Broker Check

Help! My W-2 is Incorrect!

Howard Hook, CFP, CPA quoted in NJMoneyHelp on February 26, 2015

The Question: My company sent me a W-2 but I’m sure it’s wrong by more than $10,000. They say it’s correct. What can I do?

The Answer: You’re smart not to ignore it.

Any time an employer and an employee report different information to the Internal Revenue Service, it can be messy.

You should start by approaching your company again and asking it to issue a corrected W-2, said Howard Hook, a certified financial planner and certified public accountant with EKS Associates in Princeton.

“If they disagree with you, then you need to contact the IRS and tell them that you think you received an incorrect W-2 and your employer is not willing to give you a corrected one,” Hook said.

You may call the IRS toll free at 800-829-1040 or visit an IRS taxpayer assistance center in person.

After you notify the IRS, it will send your employer a letter requesting that it gives you a corrected W-2 within 10 days, said Michael Maye.

“The letter advises your employer of their responsibilities to provide a correct Form W-2 and of the penalties for failure to do so,” he said. “The IRS will send you a letter with instructions and Form 4852, Substitute for Form W-2, Wage and Tax Statement”

Maye said you can use the Form 4852 in the event that your employer does not provide you with the corrected W-2 in time to file your tax return.

Depending on the time of year, the IRS may have federal wage information in the form of a wage transcript.

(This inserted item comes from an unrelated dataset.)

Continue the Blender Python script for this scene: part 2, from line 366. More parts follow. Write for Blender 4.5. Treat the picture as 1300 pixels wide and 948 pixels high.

Before you call or visit the IRS, Maye said, you need to have the following information:

  • Your employer’s name and complete address including zip code, employer identification number if known (you can find this on your prior year’s W-2 if you worked for the same employer) and telephone number
  • Your name and address including zip code, your Social Security number and telephone number
  • An estimate of the wages you earned, federal income tax withheld, and the period you worked for that employer. You should base the estimate on year-to-date information from your final pay stub or a leave-and -earnings statement, if possible.